Wednesday, June 18, 2008

Stan Winston: Farewell to a Legend.


Stan Winston was responsible for more of my childhood nightmares than anyone else in the motion picture business - and I mean that as the highest possible compliment. The robotically methodical, yet gleefully sadistic velociraptors from Jurassic Park. The grotesque titular beast in Predator, whose tusk-mouthed, dredlock-topped puss made Arnold Schwartzenegger's assessment ("You ah wahn ahgly mathafucka!") the understatement of the century. The hideous Penguin from Batman Returns, whose physical corruption mirrored his moral decay, though he still remained oddly sympathetic. Most terrifying of all, of course, was the Queen from Aliens - even as a 21-year-old today, I still think there are few scenes as underwear-shittingly nightmarish as when Sigourney Weaver first walks into her lair, and comes face to face with the fat, insect-like matriarch of the whole colony, sitting comfortably on her sinewy throne, squeezing eggs out of her engorged abdomen.

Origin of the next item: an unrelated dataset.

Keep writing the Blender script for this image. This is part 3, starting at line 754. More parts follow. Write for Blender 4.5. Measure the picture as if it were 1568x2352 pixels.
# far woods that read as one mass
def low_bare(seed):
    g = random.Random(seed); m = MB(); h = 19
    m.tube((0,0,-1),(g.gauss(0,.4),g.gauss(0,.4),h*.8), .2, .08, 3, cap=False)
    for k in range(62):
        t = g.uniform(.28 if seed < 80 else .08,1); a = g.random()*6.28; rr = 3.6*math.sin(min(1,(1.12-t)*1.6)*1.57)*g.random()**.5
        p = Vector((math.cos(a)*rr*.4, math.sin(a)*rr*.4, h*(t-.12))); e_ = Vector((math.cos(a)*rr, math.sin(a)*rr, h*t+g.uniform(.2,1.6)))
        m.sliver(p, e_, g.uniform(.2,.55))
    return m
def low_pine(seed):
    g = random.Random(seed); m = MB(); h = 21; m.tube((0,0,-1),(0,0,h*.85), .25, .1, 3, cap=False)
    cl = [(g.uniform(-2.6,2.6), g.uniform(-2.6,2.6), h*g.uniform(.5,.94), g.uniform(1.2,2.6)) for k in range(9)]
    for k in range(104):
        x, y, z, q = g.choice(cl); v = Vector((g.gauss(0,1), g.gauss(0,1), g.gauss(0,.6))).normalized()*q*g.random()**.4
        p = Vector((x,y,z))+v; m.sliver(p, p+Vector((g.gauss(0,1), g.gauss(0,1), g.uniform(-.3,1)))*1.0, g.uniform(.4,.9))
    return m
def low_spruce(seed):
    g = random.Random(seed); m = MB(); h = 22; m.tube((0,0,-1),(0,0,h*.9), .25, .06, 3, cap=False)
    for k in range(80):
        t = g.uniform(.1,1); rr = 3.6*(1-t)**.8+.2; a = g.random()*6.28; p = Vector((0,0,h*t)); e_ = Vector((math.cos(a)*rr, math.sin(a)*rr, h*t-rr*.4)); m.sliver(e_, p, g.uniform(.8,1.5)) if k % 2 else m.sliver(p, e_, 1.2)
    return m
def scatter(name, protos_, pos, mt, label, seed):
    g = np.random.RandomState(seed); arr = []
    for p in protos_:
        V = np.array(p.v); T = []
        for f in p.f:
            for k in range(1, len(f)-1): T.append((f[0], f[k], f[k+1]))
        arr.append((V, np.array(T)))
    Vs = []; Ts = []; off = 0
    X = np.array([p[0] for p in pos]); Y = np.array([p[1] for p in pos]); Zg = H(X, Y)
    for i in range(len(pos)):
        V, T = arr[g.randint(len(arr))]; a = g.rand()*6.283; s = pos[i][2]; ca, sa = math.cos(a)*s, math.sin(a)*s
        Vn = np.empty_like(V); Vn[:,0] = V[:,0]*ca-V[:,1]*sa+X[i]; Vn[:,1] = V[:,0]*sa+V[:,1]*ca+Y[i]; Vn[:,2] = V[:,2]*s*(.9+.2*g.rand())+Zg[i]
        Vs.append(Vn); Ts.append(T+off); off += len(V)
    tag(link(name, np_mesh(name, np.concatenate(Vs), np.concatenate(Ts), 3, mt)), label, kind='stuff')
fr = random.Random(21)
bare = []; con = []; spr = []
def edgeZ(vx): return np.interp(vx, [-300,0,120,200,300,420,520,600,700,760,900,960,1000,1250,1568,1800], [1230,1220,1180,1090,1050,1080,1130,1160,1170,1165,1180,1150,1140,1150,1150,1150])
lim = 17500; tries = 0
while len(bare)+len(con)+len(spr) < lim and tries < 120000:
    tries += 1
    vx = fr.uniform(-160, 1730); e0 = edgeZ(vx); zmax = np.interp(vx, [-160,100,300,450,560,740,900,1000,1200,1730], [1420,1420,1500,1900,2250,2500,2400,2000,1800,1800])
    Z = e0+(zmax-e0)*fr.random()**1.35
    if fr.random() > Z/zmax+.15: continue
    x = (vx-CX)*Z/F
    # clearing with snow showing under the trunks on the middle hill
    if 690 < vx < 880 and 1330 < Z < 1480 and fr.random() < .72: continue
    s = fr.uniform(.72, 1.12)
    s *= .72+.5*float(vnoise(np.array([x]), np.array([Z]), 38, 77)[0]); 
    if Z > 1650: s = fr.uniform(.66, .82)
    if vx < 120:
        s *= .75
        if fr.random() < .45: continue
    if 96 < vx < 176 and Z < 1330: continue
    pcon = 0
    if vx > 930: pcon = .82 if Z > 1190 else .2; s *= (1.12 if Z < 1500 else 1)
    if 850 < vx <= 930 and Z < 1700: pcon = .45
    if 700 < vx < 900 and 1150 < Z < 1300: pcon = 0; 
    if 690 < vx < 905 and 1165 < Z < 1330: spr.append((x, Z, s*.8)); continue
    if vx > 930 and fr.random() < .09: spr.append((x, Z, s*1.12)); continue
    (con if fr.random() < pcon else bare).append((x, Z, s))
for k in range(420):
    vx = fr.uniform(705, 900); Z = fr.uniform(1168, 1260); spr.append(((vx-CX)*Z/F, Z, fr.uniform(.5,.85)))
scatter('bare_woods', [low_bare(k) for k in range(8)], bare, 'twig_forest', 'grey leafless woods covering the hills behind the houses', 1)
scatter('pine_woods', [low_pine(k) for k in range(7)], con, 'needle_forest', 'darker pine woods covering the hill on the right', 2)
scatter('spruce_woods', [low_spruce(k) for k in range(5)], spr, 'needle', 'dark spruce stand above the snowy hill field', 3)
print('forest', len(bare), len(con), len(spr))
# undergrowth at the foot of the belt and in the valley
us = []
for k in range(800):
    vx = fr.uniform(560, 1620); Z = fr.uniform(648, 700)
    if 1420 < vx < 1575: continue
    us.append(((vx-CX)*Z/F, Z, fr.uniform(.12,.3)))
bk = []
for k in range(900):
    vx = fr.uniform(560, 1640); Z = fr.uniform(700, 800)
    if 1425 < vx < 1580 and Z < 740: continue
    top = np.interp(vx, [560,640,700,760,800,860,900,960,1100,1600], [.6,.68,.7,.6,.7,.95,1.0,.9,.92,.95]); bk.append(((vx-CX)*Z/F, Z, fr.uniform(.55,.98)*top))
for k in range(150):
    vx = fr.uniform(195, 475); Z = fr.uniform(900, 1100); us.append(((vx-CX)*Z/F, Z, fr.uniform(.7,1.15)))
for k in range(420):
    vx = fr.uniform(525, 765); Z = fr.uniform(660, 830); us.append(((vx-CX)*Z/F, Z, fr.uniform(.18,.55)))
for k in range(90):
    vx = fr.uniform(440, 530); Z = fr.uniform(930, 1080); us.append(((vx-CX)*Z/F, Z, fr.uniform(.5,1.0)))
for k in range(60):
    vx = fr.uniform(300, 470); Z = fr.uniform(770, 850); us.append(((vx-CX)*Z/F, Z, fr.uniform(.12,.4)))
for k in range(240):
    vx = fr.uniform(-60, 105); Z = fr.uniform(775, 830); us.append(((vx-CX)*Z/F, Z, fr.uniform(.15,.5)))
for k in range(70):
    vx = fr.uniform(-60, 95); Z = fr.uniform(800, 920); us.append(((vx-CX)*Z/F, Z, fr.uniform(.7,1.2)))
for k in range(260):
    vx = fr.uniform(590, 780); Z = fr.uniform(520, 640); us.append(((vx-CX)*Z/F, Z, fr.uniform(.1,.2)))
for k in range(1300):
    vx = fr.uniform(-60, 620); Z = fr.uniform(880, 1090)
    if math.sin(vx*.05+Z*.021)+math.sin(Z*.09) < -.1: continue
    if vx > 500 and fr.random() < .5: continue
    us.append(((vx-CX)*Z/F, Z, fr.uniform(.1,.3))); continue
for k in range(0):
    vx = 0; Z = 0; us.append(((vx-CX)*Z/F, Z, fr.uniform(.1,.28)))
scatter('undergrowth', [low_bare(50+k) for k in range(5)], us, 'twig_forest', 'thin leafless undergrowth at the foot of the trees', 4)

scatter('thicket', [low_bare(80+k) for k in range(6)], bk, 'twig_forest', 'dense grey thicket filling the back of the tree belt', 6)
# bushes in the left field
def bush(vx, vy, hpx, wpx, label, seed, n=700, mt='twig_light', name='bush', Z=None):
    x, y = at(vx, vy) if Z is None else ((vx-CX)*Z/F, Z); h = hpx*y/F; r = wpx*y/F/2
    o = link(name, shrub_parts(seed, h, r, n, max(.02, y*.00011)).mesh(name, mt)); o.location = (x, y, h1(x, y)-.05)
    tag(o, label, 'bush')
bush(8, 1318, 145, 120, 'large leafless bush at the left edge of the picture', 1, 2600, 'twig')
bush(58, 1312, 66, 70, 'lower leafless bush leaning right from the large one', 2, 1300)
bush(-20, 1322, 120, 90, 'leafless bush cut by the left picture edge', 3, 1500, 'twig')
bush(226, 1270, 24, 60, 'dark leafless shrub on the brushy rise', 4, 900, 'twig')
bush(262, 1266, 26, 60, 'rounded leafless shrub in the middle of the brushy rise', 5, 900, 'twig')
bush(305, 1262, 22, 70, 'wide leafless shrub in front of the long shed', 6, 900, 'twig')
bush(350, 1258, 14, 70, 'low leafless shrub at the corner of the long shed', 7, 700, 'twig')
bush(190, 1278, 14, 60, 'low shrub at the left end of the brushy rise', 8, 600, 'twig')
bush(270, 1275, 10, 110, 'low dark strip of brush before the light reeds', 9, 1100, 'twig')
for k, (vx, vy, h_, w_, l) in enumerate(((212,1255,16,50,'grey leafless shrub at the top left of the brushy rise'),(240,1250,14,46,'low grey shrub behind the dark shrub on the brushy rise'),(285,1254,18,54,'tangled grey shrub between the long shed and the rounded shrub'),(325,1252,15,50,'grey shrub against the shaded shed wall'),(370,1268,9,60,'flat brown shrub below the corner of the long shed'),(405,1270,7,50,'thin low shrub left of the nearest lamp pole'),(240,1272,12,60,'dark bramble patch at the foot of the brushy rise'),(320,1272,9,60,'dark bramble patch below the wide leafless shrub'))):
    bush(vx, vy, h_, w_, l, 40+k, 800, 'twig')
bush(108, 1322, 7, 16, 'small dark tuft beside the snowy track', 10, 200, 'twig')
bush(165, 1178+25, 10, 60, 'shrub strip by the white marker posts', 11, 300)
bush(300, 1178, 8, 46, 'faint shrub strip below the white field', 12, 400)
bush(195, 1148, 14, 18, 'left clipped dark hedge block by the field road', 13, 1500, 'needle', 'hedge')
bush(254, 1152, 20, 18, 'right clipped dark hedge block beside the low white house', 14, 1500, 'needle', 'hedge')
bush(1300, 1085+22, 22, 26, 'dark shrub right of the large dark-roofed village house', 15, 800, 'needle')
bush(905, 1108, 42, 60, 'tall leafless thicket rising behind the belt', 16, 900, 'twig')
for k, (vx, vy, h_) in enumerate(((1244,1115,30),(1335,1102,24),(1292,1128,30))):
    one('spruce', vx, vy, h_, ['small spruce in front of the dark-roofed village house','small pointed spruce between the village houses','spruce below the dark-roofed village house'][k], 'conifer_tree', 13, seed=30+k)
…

As little Newt said in the film, "mommy always said there were no monsters - no real ones - but there are." Truly this is something that everyone my age who grew up watching Stan Winston's cinematic monsters can relate to. As much as our parents tried to convince us that these creatures were merely imaginary, built by the skilled hands of Hollywood special effects artists, there was still a degree of unease that remained, even when we re-watched the films in question, for with Stan Winston's creations, you never saw the strings. Unlike the beautifully rendered but unmistakably fake cyclopses and hydras of Ray Harryhausen, or the fun but never truly scary giant monsters of the patented Japanese rubber suit variety, with Stan Winston, you never had to suspend your disbelief. It wasn't necessary. His monsters looked so convincing that you never saw a special effect. You saw a living, breathing, terrifying thing.

That is not to say that Mr. Winston and his talented team of artists only exceeded at creating horrific nightmare creatures - he was also responsible for Johnny Depp's iconic Edward Scissorhands makeup, the reinvisioned versions of the classic Universal monsters in the cult favorite The Monster Squad, the robots in the massively underrated Artificial Intelligence, and most recently, Robert Downey Jr.'s armored suit in Iron Man. As special effects today continuously lean towards more cost-effective but very rarely convincing CGI images, artists of Stan Winston's caliber are sadly a dying breed. Mr. Winston left countless unforgettable images on our collective psyches, and he will be sorely missed.